Well, that is not a photo of my first or only attempt at butterfly pea flower sourdough and a bit of cherry picking may have been involved in the selection of photos. LOL!

My goodness, Benny. Lovely loaf indeed. Was wondering how the crust would turn out when baked. Its fascinating to see this colour dough turn out a normal looking crust but its hiding the colour in the crumb.

Thanks Abe. I’ll post crumb shots tomorrow. It is incredible that the crust can become so browned when you know how purple it was when you take the lid off. I guess it doesn’t add much to the flavour, but if I can get the fermentation down and get good tension in the dough then maybe I can get a very open crumb in the future given the extra extensibility the butterfly pea flower gives the dough.

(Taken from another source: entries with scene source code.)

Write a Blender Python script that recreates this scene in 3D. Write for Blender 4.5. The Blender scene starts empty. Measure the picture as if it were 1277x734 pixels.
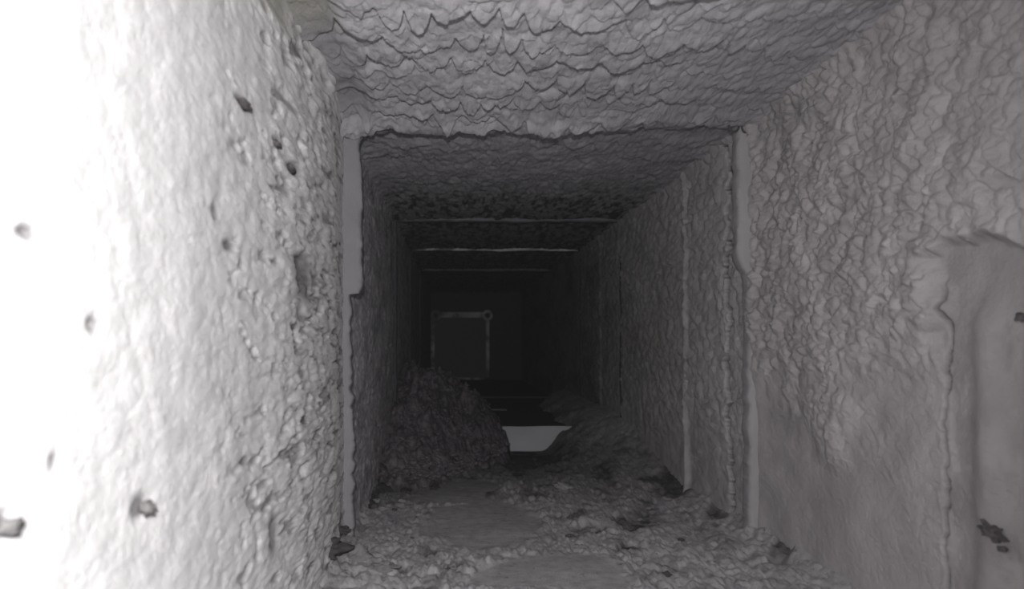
import bpy, bmesh, math, random
import numpy as np
from mathutils import Vector

random.seed(4)
RNG = np.random.RandomState(7)
scene = bpy.context.scene
C = scene.collection

# ------------------------------------------------------------------ camera
# x = right, y = into the duct, z = up, the lens is the origin (metres)
FPX, VX, VY = 1000.0, 568.0, 425.0
cam_d = bpy.data.cameras.new('camera')
cam = bpy.data.objects.new('camera', cam_d)
C.objects.link(cam)
cam.location = (0, 0, 0)
cam.rotation_euler = (math.pi / 2, 0, 0)
cam_d.sensor_width = 36.0
cam_d.lens = FPX / 1277 * 36.0
cam_d.shift_x = (638.5 - VX) / 1277
cam_d.shift_y = (VY - 367) / 1277
cam_d.clip_start = 0.01
cam_d.clip_end = 50
cam_d.dof.use_dof = True
cam_d.dof.focus_distance = 1.05
cam_d.dof.aperture_fstop = 9.0
scene.camera = cam

# ------------------------------------------------------------------ world, lamp, exposure
w = bpy.data.worlds.new('world')
scene.world = w
w.use_nodes = True
w.node_tree.nodes['Background'].inputs[0].default_value = (0.55, 0.57, 0.65, 1)
w.node_tree.nodes['Background'].inputs[1].default_value = 0.02
# fine dust haze in the duct air, added to lift the deep blacks
vol = w.node_tree.nodes.new('ShaderNodeVolumeScatter')
vol.inputs['Color'].default_value = (0.93, 0.94, 1.0, 1)
vol.inputs['Density'].default_value = 0.0042
vol.inputs['Anisotropy'].default_value = 0.0
w.node_tree.links.new(vol.outputs[0], w.node_tree.nodes['World Output'].inputs['Volume'])

ld = bpy.data.lights.new('inspection_lamp', 'SPOT')      # the lamp beside the lens
lamp = bpy.data.objects.new('inspection_lamp', ld)
C.objects.link(lamp)
lamp.location = (-0.004, -0.040, 0.055)
lamp.rotation_euler = (math.radians(90 - 5), 0, math.radians(15))
ld.energy = 22.5
ld.color = (1.0, 0.985, 0.985)
ld.spot_size = math.radians(116)
ld.spot_blend = 1.0
ld.shadow_soft_size = 0.004

vs = scene.view_settings
vs.view_transform = 'Standard'
vs.look = 'None'
vs.gamma = 1.0
vs.use_curve_mapping = False
vs.exposure = 0.0

# ------------------------------------------------------------------ materials
def mat(name):
    m = bpy.data.materials.new(name)
    m.use_nodes = True
    nt = m.node_tree
    return m, nt, nt.nodes['Principled BSDF']

def dust_material(name, base, dark, var=0.25, vscale=60, bump=0.0012, bscale=420, speck=0.0, blotch=0.0, sscale=170):
    m, nt, b = mat(name)
    N, L = nt.nodes, nt.links
    b.inputs['Roughness'].default_value = 1.0
    b.inputs['Specular IOR Level'].default_value = 0.08
    tc = N.new('ShaderNodeTexCoord')
    n1 = N.new('ShaderNodeTexNoise')
    n1.inputs['Scale'].default_value = vscale
    n1.inputs['Detail'].default_value = 6
    L.new(tc.outputs['Object'], n1.inputs['Vector'])
    r1 = N.new('ShaderNodeMapRange')
    r1.inputs[1].default_value = 0.3
    r1.inputs[2].default_value = 0.7
    L.new(n1.outputs['Fac'], r1.inputs[0])
    mx = N.new('ShaderNodeMix')
    mx.data_type = 'RGBA'
    mx.inputs[6].default_value = (base[0] * (1 - var), base[1] * (1 - var), base[2] * (1 - var), 1)
    mx.inputs[7].default_value = (*base, 1)
    L.new(r1.outputs[0], mx.inputs[0])
    out = mx.outputs[2]
    if blotch:
        n3 = N.new('ShaderNodeTexNoise')
        n3.inputs['Scale'].default_value = 9
        n3.inputs['Detail'].default_value = 3
        L.new(tc.outputs['Object'], n3.inputs['Vector'])
        r3 = N.new('ShaderNodeMapRange')
        r3.inputs[1].default_value = 0.52
        r3.inputs[2].default_value = 0.7
        r3.inputs[4].default_value = blotch
        L.new(n3.outputs['Fac'], r3.inputs[0])
        m3 = N.new('ShaderNodeMix')
        m3.data_type = 'RGBA'
        m3.inputs[7].default_value = (*[c * 0.62 for c in base], 1)
        L.new(r3.outputs[0], m3.inputs[0])
        L.new(out, m3.inputs[6])
        out = m3.outputs[2]
    if speck:
        n2 = N.new('ShaderNodeTexNoise')
        n2.inputs['Scale'].default_value = sscale
        n2.inputs['Detail'].default_value = 3
        L.new(tc.outputs['Object'], n2.inputs['Vector'])
        r2 = N.new('ShaderNodeMapRange')
        r2.inputs[1].default_value = 0.62 if sscale > 100 else 0.48
        r2.inputs[2].default_value = 0.72 if sscale > 100 else 0.60
        r2.inputs[4].default_value = speck
        L.new(n2.outputs['Fac'], r2.inputs[0])
        m2 = N.new('ShaderNodeMix')
        m2.data_type = 'RGBA'
        m2.inputs[7].default_value = (*dark, 1)
        L.new(r2.outputs[0], m2.inputs[0])
        L.new(out, m2.inputs[6])
        out = m2.outputs[2]
    # stains, painted pit and crack shade and darker zones, stored on the mesh
    for an, col in (('stain_shade', dark), ('olive', (0.30, 0.295, 0.25))):
        at = N.new('ShaderNodeAttribute')
        at.attribute_name = an
        ms = N.new('ShaderNodeMix')
        ms.data_type = 'RGBA'
        ms.inputs[7].default_value = (*col, 1)
        L.new(at.outputs['Fac'], ms.inputs[0])
        L.new(out, ms.inputs[6])
        out = ms.outputs[2]
    L.new(out, b.inputs['Base Color'])
    nb = N.new('ShaderNodeTexNoise')
    nb.inputs['Scale'].default_value = bscale
    nb.inputs['Detail'].default_value = 4
    nb.inputs['Roughness'].default_value = 0.65
    L.new(tc.outputs['Object'], nb.inputs['Vector'])
    bp = N.new('ShaderNodeBump')
    bp.inputs['Distance'].default_value = bump
    bp.inputs['Strength'].default_value = 1.0
    L.new(nb.outputs['Fac'], bp.inputs['Height'])
    L.new(bp.outputs['Normal'], b.inputs['Normal'])
    return m

def metal_material(name, col, rough, metallic, nscale=40, var=0.4):
    m, nt, b = mat(name)
    N, L = nt.nodes, nt.links
    b.inputs['Metallic'].default_value = metallic
    tc = N.new('ShaderNodeTexCoord')
    n1 = N.new('ShaderNodeTexNoise')
    n1.inputs['Scale'].default_value = nscale
    n1.inputs['Detail'].default_value = 6
    L.new(tc.outputs['Object'], n1.inputs['Vector'])
    mx = N.new('ShaderNodeMix')
    mx.data_type = 'RGBA'
    mx.inputs[6].default_value = (*[c * (1 - var) for c in col], 1)
    mx.inputs[7].default_value = (*col, 1)
    L.new(n1.outputs['Fac'], mx.inputs[0])
    L.new(mx.outputs[2], b.inputs['Base Color'])
    r = N.new('ShaderNodeMapRange')
    r.inputs[3].default_value = rough - 0.1
    r.inputs[4].default_value = min(1, rough + 0.12)
    L.new(n1.outputs['Fac'], r.inputs[0])
    L.new(r.outputs[0], b.inputs['Roughness'])
    return m

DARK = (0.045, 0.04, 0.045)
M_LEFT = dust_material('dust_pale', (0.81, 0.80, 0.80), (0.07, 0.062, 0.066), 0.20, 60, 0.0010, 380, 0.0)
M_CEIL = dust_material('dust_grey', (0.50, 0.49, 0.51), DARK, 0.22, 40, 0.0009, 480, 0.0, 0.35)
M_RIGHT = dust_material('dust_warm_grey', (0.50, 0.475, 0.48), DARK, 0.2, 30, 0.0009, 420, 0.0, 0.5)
M_BEYOND = dust_material('dust_grey_deep', (0.50, 0.485, 0.505), DARK, 0.35, 50, 0.0016, 330, 0.35, 0.5)
M_FLOOR = dust_material('dust_floor', (0.49, 0.475, 0.49), (0.06, 0.055, 0.06), 0.3, 70, 0.0014, 420, 0.5, 0.0)
M_PILE = dust_material('debris_dark', (0.21, 0.19, 0.205), (0.02, 0.018, 0.02), 0.6, 90, 0.003, 300, 0.6)
M_FLANGE = dust_material('dust_smooth', (0.245, 0.24, 0.25), DARK, 0.12, 25, 0.0003, 500, 0.0)
M_RFL = dust_material('dust_smooth_warm', (0.36, 0.35, 0.36), DARK, 0.12, 25, 0.0005, 500, 0.0)
M_PALEPIT = dust_material('pit_shade_pale', (0.17, 0.165, 0.165), (0.2, 0.2, 0.2), 0.3, 200, 0.001, 500)  # colour of the blobs standing for shaded pits nearest the lens
M_DIRT_PIT = dust_material('dirt_pit_crumb', (0.17, 0.155, 0.16), (0.02, 0.02, 0.02), 0.5, 200, 0.001, 500)
M_SHEET = metal_material('galvanised_sheet', (0.14, 0.14, 0.15), 0.6, 0.4)
M_DARKSHEET = metal_material('sooty_sheet', (0.08, 0.081, 0.09), 0.75, 0.1, 30, 0.5)
M_CLEAN = metal_material('bare_sheet', (0.80, 0.79, 0.84), 0.55, 0.15, 30, 0.15)
M_FRAME = dust_material('frame_metal', (0.90, 0.90, 0.93), (0.16, 0.16, 0.17), 0.5, 14, 0.001, 200, 0.9, 0, 11)
M_PANEL = metal_material('panel_metal', (0.17, 0.172, 0.185), 0.7, 0.2, 60, 0.35)

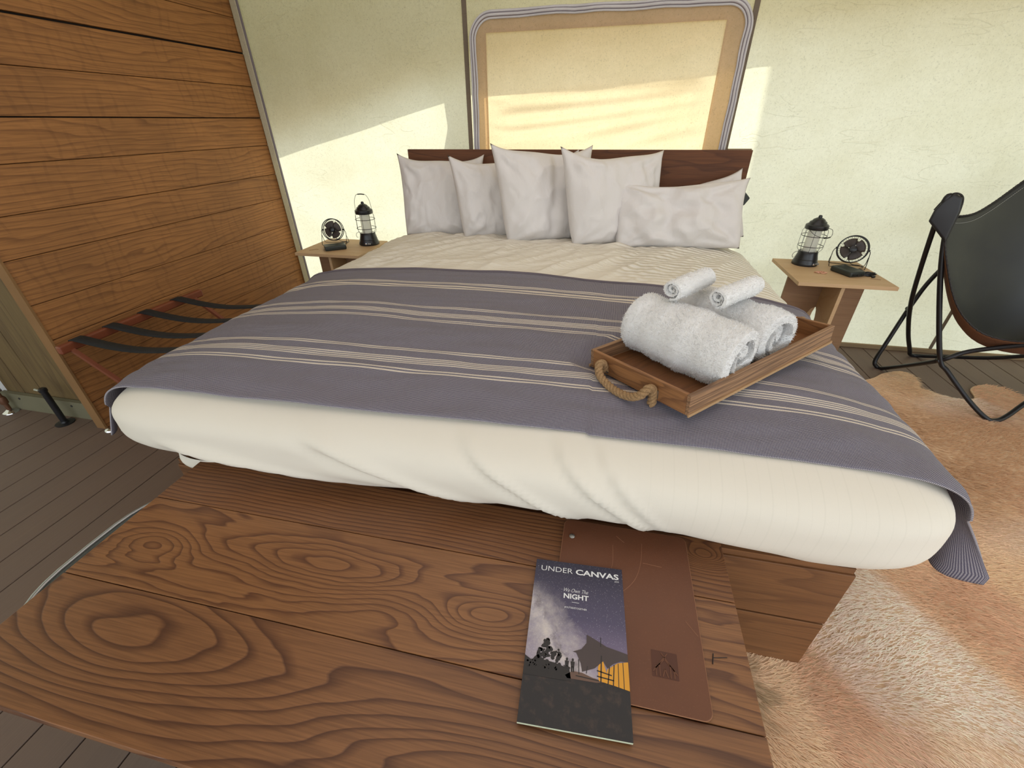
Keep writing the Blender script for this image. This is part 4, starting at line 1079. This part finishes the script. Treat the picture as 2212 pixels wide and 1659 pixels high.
MB().lathe([(.034, 0), (.033, .004), (.020, .012), (.0115, .018)], 24).build('floor_plate', M['chrome'], o, smooth=40)
for x, y, lab in ((-2.335, 1.235, 'small shiny chrome floor dome at the end of the plank wall'), (-2.265, 1.262, 'dull ring-shaped floor dome beside the luggage rack leg')):
    m_ = MB(); m_.lathe([(.026, 0), (.025, .004), (.018, .012), (.010, .015), (0, .016)], 24, Matrix.Translation((x, y, 0)))
    tag(m_.build('floor_dome', M['chrome'] if x < -2.3 else M['steel'], None, smooth=50), lab, 'floor plate')
mb = MB(); mb.grid(lambda i, j: (-3.13-.035*i/1.0*.55, 1.42+.045*math.sin(i*1.1)+.02*math.sin(j*.5+i), .01+.07*math.sin(i*.9)*(1 if j == 0 else 0)+1.8*j/20), 26, 21)
M['curtain'] = plain('white_curtain', (.75, .74, .72), .9, 0, .3, 40)
cu = mb.build('curtain', M['curtain'], None, smooth=180); md = cu.modifiers.new('s', 'SOLIDIFY'); md.thickness = .003
tag(cu, 'white cloth curtain hanging beyond the partition at the left edge', 'curtain')

# ================================================================== butterfly chair
g = G('black_leather')
v = g.coord('Object'); n = g.noise(v, 240, 3, .6); b = g.noise(v, 5, 3)
M['bleather'] = g.fin(g.mix(b, (.006, .006, .008), (.012, .012, .015)), g.ramp(b, [(.3, (.34,)*3), (.7, (.5,)*3)]), g.bump(n, .25, .0008))
M['suede'] = plain('brown_suede', C(104, 66, 40), .95, 0, .4, 200)
M['stitch'] = plain('black_lacing', (.02, .016, .016), .7)
M['thread'] = plain('pale_thread', (.5, .5, .48), .8)
ch = empty('butterfly_chair', (2.05, 2.5, 0), label='black leather butterfly chair with a bent black rod frame, right of the nightstand', cat='chair')
IC = Matrix.Translation((-2.05, -2.5, 0))
T1_, T2_, T3_, T4_ = Vector((1.525, 2.5, .985)), Vector((2.06, 2.79, 1.14)), Vector((2.20, 1.95, .64)), Vector((2.66, 2.30, .70))
rr_ = .0112
def rod(pts, k=6): return child(MB().tube(spline(pts, k), rr_, 10).build('frame_rod', M['black_metal'], smooth=60), ch, IC)
# rod from the left tip down to the rear right foot and on under the seat
rod([(1.545, 2.49, .90), (1.525, 2.50, .985), (1.505, 2.50, .94), (1.60, 2.585, .60), (1.68, 2.655, .40), (1.81, 2.77, .20), (1.925, 2.865, .055), (1.955, 2.885, .015), (2.00, 2.88, .012), (2.07, 2.80, .055), (2.25, 2.58, .19), (2.52, 2.32, .48), (2.645, 2.295, .675)])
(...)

OK I’d like some opinions, but I think I did over proof this by allowing bulk fermentation to go too long given the warm temperatures in my kitchen. What do you think based on the tightness of the crumb and the relative lack of oven spring?

I cannot discern any flavour that the butterfly pea flower contributes to this bread and I wasn’t really expecting to be able to.

To me it looks under fermented. Large air pockets dispersed in a tight crumb structure points to under. The crust is golden and thin. It bloomed well with the scoring opening up. This doesn’t point to over fermented.